Abstract

The purpose of this article is to examine the personal journey of a lesbian woman pursuing independence from the path of panic, pain, and perplexity as depicted in Chinelo Okparanta’s Under the Udala Trees. According to Nigerian folktales and people, the Udala fruit traditionally symbolises female fertility. The select book is an immediate outcry against the Nigerian government’s initiation of laws with regard to queerness and queer humans. Okparanta’s portrayal realistically echoes the fact that most gays and lesbians, irrespective of their true sexuality, are forced to adopt marriage as their only choice to meet their survival. In sum, this story recounts the experience of a woman with same-sex orientation struggling between her mother, society, and marriage in the Nigerian context.
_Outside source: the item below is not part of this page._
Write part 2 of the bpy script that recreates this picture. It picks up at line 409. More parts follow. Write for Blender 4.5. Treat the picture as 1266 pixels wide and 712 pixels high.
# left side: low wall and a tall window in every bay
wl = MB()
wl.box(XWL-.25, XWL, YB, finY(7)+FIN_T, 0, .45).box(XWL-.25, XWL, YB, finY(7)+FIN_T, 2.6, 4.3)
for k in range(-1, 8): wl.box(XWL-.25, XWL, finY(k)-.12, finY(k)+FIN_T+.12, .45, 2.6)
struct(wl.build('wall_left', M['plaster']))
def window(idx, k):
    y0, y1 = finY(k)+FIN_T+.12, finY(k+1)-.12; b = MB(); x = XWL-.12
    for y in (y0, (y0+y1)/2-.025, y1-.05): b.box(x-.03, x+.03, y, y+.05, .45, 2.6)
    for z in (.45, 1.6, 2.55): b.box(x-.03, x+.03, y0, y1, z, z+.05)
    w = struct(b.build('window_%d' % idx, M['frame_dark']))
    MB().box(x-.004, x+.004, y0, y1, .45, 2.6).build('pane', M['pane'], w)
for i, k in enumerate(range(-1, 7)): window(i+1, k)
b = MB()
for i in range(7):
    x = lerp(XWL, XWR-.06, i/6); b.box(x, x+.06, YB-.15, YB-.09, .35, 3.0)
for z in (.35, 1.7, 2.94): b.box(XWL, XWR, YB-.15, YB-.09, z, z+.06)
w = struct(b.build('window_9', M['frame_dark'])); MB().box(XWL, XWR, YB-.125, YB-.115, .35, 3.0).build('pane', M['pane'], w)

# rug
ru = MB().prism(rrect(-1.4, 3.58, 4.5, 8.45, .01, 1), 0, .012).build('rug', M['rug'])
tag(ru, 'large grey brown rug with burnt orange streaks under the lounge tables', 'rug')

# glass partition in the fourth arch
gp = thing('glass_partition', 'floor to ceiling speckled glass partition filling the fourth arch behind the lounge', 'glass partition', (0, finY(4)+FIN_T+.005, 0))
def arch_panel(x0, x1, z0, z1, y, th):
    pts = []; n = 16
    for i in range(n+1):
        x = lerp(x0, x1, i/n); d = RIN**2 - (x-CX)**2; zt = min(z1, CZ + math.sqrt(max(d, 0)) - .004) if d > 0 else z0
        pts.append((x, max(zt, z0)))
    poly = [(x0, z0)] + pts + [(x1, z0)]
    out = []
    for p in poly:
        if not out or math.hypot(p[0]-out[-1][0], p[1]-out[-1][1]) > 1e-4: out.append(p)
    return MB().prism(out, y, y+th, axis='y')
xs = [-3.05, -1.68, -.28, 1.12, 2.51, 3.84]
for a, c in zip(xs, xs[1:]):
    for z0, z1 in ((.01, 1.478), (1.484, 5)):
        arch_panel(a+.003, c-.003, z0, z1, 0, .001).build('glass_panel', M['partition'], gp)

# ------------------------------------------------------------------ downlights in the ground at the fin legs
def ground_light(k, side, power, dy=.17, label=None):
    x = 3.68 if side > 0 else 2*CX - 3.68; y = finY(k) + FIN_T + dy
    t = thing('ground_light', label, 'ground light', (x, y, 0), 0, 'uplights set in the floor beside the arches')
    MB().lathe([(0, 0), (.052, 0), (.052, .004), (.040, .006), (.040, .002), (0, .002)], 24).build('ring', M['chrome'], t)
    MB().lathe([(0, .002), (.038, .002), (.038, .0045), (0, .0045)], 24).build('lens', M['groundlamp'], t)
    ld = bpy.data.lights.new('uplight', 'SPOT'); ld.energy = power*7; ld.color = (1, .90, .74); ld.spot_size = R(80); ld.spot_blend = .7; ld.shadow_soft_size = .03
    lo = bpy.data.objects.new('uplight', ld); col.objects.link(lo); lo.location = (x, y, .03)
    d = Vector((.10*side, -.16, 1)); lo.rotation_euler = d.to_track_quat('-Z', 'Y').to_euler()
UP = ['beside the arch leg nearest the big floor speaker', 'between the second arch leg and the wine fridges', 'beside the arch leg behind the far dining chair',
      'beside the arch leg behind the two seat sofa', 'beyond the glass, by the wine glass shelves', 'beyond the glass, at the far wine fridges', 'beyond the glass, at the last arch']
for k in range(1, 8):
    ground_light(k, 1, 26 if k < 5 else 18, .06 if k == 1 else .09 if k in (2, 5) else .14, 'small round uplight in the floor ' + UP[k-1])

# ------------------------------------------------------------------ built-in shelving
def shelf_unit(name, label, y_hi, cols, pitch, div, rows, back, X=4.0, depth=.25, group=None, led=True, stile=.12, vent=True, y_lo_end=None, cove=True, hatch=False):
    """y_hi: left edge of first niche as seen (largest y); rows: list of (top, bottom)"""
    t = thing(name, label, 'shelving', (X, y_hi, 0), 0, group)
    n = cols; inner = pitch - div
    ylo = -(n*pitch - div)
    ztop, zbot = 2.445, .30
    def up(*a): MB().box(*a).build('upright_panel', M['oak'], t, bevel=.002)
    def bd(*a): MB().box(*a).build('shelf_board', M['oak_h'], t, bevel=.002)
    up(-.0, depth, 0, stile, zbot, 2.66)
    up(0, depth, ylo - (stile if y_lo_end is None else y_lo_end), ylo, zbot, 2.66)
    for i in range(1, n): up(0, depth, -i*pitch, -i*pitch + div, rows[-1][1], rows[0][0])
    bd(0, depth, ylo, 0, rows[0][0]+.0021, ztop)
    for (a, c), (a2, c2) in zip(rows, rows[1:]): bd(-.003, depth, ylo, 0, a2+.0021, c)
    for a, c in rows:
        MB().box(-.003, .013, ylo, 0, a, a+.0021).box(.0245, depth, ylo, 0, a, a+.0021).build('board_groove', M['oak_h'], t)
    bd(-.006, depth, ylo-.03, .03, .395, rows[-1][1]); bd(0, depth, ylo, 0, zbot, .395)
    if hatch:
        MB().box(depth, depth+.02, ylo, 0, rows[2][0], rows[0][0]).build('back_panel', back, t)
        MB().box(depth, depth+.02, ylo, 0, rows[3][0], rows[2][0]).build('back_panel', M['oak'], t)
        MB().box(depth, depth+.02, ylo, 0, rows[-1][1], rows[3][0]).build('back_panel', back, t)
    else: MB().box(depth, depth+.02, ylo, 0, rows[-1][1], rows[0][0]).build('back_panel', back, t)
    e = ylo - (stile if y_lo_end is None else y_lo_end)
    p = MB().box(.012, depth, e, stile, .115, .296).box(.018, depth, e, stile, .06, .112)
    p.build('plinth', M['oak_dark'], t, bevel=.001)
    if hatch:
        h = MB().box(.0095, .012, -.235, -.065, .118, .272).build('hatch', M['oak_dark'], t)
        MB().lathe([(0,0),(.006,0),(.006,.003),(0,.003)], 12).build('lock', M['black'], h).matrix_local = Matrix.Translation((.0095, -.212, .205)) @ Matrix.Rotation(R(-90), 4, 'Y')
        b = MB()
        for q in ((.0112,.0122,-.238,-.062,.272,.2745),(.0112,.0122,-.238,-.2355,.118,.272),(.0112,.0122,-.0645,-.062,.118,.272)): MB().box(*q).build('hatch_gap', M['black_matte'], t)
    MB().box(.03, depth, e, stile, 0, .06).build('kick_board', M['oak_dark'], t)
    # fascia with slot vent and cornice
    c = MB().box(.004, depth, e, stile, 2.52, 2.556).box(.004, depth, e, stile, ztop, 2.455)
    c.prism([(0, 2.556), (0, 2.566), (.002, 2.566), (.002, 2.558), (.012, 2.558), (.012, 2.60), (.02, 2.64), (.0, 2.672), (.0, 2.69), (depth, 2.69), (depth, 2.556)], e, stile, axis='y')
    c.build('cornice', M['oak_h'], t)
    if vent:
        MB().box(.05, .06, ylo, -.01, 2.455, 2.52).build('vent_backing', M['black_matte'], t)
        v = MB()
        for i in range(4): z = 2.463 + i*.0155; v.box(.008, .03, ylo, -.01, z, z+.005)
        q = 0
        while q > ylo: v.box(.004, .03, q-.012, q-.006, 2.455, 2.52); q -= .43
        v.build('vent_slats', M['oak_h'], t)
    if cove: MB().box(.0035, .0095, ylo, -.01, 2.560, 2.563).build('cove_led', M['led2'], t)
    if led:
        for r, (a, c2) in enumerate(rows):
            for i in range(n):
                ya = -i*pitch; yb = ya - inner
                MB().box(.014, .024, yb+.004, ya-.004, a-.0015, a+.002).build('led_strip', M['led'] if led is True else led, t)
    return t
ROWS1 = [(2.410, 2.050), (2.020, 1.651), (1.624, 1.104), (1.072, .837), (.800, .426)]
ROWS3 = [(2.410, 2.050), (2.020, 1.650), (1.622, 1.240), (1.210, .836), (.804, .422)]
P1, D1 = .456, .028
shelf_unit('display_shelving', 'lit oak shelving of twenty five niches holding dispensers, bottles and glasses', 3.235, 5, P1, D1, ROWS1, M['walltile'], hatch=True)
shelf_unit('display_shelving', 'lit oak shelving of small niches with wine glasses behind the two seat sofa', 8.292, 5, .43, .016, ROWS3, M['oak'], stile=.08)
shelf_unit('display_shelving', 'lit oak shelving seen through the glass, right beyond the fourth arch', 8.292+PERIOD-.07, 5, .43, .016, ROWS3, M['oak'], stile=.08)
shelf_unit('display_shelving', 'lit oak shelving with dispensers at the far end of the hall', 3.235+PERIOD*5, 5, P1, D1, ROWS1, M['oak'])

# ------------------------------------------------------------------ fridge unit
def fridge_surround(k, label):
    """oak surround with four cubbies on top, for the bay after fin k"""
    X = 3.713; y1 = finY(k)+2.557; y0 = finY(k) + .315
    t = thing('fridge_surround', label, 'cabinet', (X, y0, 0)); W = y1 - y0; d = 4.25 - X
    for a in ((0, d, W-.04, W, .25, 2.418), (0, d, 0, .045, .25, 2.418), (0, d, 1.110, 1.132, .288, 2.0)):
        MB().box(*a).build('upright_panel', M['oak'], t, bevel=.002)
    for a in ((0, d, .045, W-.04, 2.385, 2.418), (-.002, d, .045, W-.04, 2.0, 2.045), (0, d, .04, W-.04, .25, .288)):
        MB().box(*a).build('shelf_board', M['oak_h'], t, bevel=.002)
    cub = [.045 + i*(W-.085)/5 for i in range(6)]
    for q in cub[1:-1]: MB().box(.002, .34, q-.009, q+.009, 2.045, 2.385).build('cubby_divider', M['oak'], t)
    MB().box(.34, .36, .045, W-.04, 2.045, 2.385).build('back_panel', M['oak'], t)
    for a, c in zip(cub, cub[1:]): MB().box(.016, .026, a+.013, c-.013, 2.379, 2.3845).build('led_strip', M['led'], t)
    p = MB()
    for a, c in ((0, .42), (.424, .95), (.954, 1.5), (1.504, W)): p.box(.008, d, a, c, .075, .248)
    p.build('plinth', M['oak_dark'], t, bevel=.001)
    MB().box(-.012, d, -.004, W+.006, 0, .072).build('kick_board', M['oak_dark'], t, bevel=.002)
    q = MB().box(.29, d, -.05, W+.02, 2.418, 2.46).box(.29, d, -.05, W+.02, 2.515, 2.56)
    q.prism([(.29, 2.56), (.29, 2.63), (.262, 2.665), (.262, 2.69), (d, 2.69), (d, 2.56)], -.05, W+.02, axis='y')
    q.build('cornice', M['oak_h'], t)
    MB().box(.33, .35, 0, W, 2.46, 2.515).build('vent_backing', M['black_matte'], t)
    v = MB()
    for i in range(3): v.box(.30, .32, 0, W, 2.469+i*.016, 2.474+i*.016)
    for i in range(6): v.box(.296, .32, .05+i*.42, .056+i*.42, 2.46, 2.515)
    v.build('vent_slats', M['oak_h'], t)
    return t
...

This article will inform readers on how these three overpowering factors, impact the heroine mentally, dissolve her true self, and disrupt the process of self-realisation as a homosexual. In large, the protagonist is subjected to the domestic spheres, circumstances, and persons rather than public settings. She completely accepts herself as a lesbian, and her coming out was successful only during her motherhood, as in the interim she was repressed by her mother until marriage and by her husband after the wedding. Nigeria is not native to queer people; nonetheless, the novelist ends the story with a non-diasporic essence, as how her queer protagonist reached liberation and was able to dwell within her native walls is the novel’s emotional touchstone.